There is a concerted attempt to rewrite history on slavery. You will hear things like "slavery was an economic drain" or "slavery was inefficient" or even "it was technology like the cotton gin that created wealth, not slavery". All of it's nonsense [1].
It's true that industrialization (particularly the railroad ans mass production of steel) was a huge driver in the mid-19th century but what really kicked the US into high gear was war [2].
It's true that material conditions and real wages started stagnating in the 1970s but this piece writes that off as Wall Street shenanigans. This was a political goal to break organized labor. We had McKinsey producing reports to argue that executives were "underpaid" [3]. The post-war era went from a marginal tax rate of 91% and the CEO to median worker ratio went from 21:1 in 1965 to 351:1 in the 2020s [4]. But also the post-war economy shifted from housing being a utility to being a speculative asset. The median house price went from $18,000 to $26,000 between 1953 and 1973 (in nominal terms) [5] and decreased in real terms. And, well, we know what's happened since.
But what's less well-known is the link between money going into housing and decline in manufacturing. That's not an accident. Why invest money and run a factory when sitting on a house produces a 7%+ real returns that are government-protected?
As for the whole "right to repair" bit for tractors and the like, yeah, companies engage in rent-seeking behavior in a capitalist mode of production. Film at 11.
[1]: https://equitablegrowth.org/new-research-shows-slaverys-cent...
[2]: https://laraballard.substack.com/p/how-the-us-became-the-wor...
[3]: https://observer.com/2013/08/the-godfather-of-ceo-megapay-mc...
[4]: https://x.com/RBReich/status/1575516013009018880
[5]: https://dqydj.com/historical-home-prices/
This fantasy that the US was atrociously and morally behind the curve on slavery seems to get repeated by Marxist types that love to promote slavery as a unique blemish on the US.

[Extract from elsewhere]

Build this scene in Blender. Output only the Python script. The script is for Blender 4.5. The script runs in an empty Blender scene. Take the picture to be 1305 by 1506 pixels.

The US as a whole abolished slavery in 1865 (though some states abolished it decades earlier) and it isn't surprising that it might take a little longer in a country structured like the US as you either need to reach or force some kind of consensus which is easier to do in some countries than others.
Mexico - 1829
England - 1834
France - 1848
US - 1865
Brazil - 1888
Many other countries were still abolishing slavery well into the 1960s. Also important to note that, the years these laws were passed around the world doesn't mean slavery stopped instantly at that date. It was quite the norm that slavery continued after it was abolished, not only in the US, but globally. It may not have been realistic to truly end it abruptly for many reasons, so some transition period was necessary.
Also worth mentioning that the US had a relatively small per capita population of slaves compared to many other countries. During this same relevant time period the US was seeing huge amounts of immigration from Europe which dwarfed any sort of slave labor, an expanding rail network, the leveraging of deep water harbors for shipping thanks to wonderful geography and an energy boom. New York was an absolute powerhouse of shipping.
We did containerize some domestic shipping before the rest of the world, but transitioning to it fully took some time.
Many countries had innovators, but what did they do with their innovators? Many countries had labor (slave or not), but what did they do with their labor? You can keep asking a series of questions like this and tend to find that US adapted its use of resources better on average.
While I do agree for the most part, some countries which innovated/used resources/used labor better or at the same level as the US didn't have the ability to just send their surplus labor westward to get some 'free' land. We'll never know how the Swiss would've done if they were able to get a population of 50 million.
Well, many Swiss people came to the US and got land or started businesses, so it's not like Swiss people were left out of it. :)
Russia - 1861. https://en.wikipedia.org/wiki/Serfdom_in_Russia
It's curious that serfdom rarely comes up. Not exactly slavery, but was, practically. Not conquered peoples, not POWs, "just local peasants".
Follow-up question: who freed the serfs of 19th century Russia?
Here's another (not so) fun fact: over a million serfs were freed in 1959. "Serf" is actually generous because these serfs could be traded like property. You know, like slaves. Where was this? Tibet [1].
[1]: https://en.wikipedia.org/wiki/Serfs%27_Emancipation_Day
The amount of anti-US sentiment and dismissiveness in these comments are just...laughable.
This is what HN is now, sadly.
I'm sorry, did you believe that HN is a US-only website? Ask dang to geoblock the rest of the world then.
Or maybe, just maybe accept that the US is a highly divisive country and that pretty much nobody in the world really likes you.
Humans get jealous, it's normal. The best you can do is just scroll past it and resolve not to be that kind of person yourself
lmao
my oh my, the hardware haters are smoking there hats. the real is all. try it, it's good.